What to work on: Return the lines below exactly, from the first line to the line that contains "for i in range(6): hanger(-.755+.0165*i,-.13-.004*i)". Leave out pictures.

----

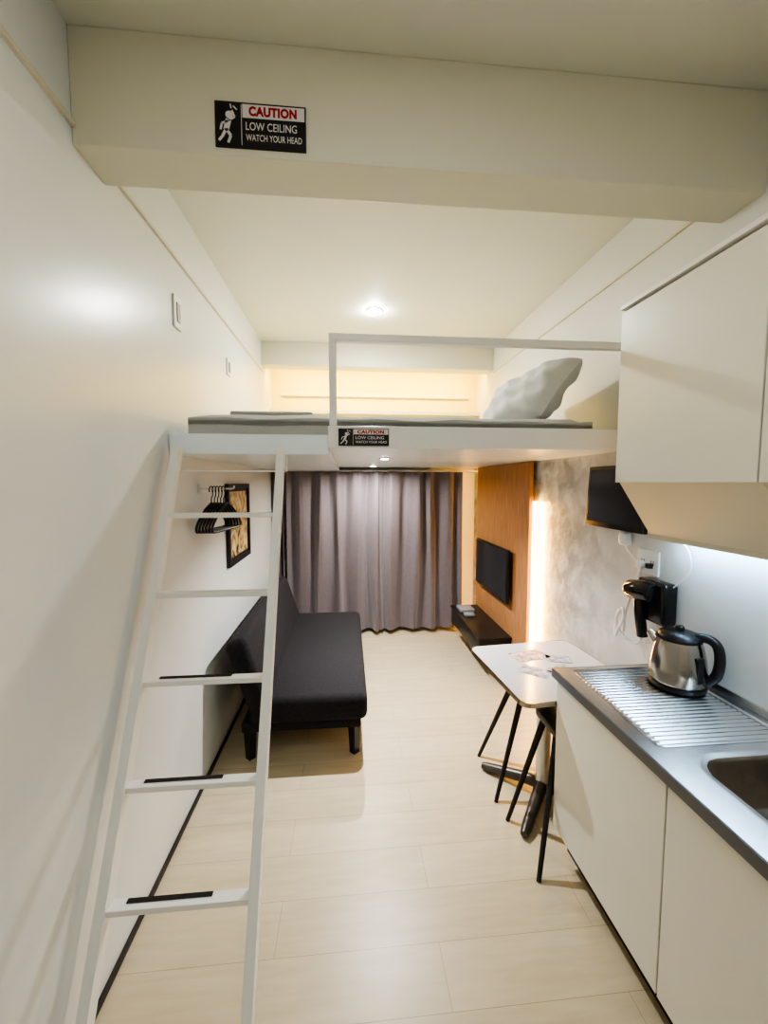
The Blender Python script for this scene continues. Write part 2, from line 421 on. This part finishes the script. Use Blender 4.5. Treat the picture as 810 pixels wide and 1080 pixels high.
plate("wall_socket",1.83,1.31,.14,.12,"white double wall socket above the worktop","socket",'R')

# ---------------- hanger rod + hangers ----------------
rod=empty("wall_hook_rail",(XL,2.31,1.66),"white wall-mounted rod holding black hangers","clothes rail")
box("mount_plate",XL,XL+.010,2.295,2.325,1.64,1.69,M_wall,.003,rod)
tube("rod",[(XL+.009,2.31,1.665),(-.64,2.31,1.665),(-.632,2.31,1.670),(-.63,2.31,1.682)],.005,M_white,rod)
def hanger(x,rz):
    e=empty("clothes_hanger",(x,2.31,1.673),"black plastic clothes hanger on the wall rod","hanger","black hangers on the wall rod")
    hook=[(x,2.31+.022*math.cos(t),1.655+.024*math.sin(t)) for t in [math.radians(a) for a in range(-20,215,20)]][::-1]
    hook+= [(x,2.325,1.625),(x,2.31,1.61),(x,2.31,1.585)]
    tube("hook",hook,.003,M_black,e,8)
    tri=spline([(x,2.31,1.585),(x,2.38,1.555),(x,2.465,1.49),(x,2.485,1.455),(x,2.46,1.44),(x,2.31,1.44),(x,2.16,1.44),(x,2.135,1.455),(x,2.155,1.49),(x,2.24,1.555)],5)
    tube("hanger_frame",tri,.0068,M_black,e,8,True)
    e.rotation_euler=(0,0,rz)
for i in range(6): hanger(-.755+.0165*i,-.13-.004*i)

# ---------------- wood panel, tv, bench ----------------
wp=empty("wood_wall_panel",(1.43,3.66,0),"oak veneer feature panel edged with warm strip light","wall panel")
box("panel_board",1.41,XR-.03,3.03,4.30,.0,1.862,M_wood,.002,wp)
box("led_strip",XR-.032,XR-.002,3.008,3.028,.10,1.55,M_ledw,0,wp)
box("led_strip",XR-.030,XR-.004,4.303,4.318,.10,1.84,M_ledw,0,wp)
tv=empty("television",(1.40,3.70,.64),"black flat-screen television mounted on the wood panel","television")
box("tv_housing",1.345,1.375,3.29,4.12,.65,1.12,M_black,.006,tv)
box("screen",1.3435,1.3455,3.305,4.105,.67,1.105,M_screen,0,tv)
box("wall_bracket",1.375,1.41,3.59,3.79,.78,.98,M_black,.003,tv)
bn=empty("tv_bench",(1.27,3.78,.18),"low black floating bench below the television","bench")
box("bench_body",1.12,1.408,3.30,4.24,.18,.34,M_bench,.006,bn)
box("bench_top",1.11,1.408,3.29,4.25,.341,.358,M_bench,.003,bn)
s=box("set_top_box",1.15,1.30,3.98,4.16,.359,.39,M_grey,.006); tag(s,"small grey media box on the bench","media box")
s=box("storage_box",1.16,1.26,3.85,3.93,.359,.385,M_grey,.006); tag(s,"small grey box on the black bench","box")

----

Reply:
The Blender Python script for this scene continues. Write part 2, from line 421 on. This part finishes the script. Use Blender 4.5. Treat the picture as 810 pixels wide and 1080 pixels high.
plate("wall_socket",1.83,1.31,.14,.12,"white double wall socket above the worktop","socket",'R')

# ---------------- hanger rod + hangers ----------------
rod=empty("wall_hook_rail",(XL,2.31,1.66),"white wall-mounted rod holding black hangers","clothes rail")
box("mount_plate",XL,XL+.010,2.295,2.325,1.64,1.69,M_wall,.003,rod)
tube("rod",[(XL+.009,2.31,1.665),(-.64,2.31,1.665),(-.632,2.31,1.670),(-.63,2.31,1.682)],.005,M_white,rod)
def hanger(x,rz):
    e=empty("clothes_hanger",(x,2.31,1.673),"black plastic clothes hanger on the wall rod","hanger","black hangers on the wall rod")
    hook=[(x,2.31+.022*math.cos(t),1.655+.024*math.sin(t)) for t in [math.radians(a) for a in range(-20,215,20)]][::-1]
    hook+= [(x,2.325,1.625),(x,2.31,1.61),(x,2.31,1.585)]
    tube("hook",hook,.003,M_black,e,8)
    tri=spline([(x,2.31,1.585),(x,2.38,1.555),(x,2.465,1.49),(x,2.485,1.455),(x,2.46,1.44),(x,2.31,1.44),(x,2.16,1.44),(x,2.135,1.455),(x,2.155,1.49),(x,2.24,1.555)],5)
    tube("hanger_frame",tri,.0068,M_black,e,8,True)
    e.rotation_euler=(0,0,rz)
for i in range(6): hanger(-.755+.0165*i,-.13-.004*i)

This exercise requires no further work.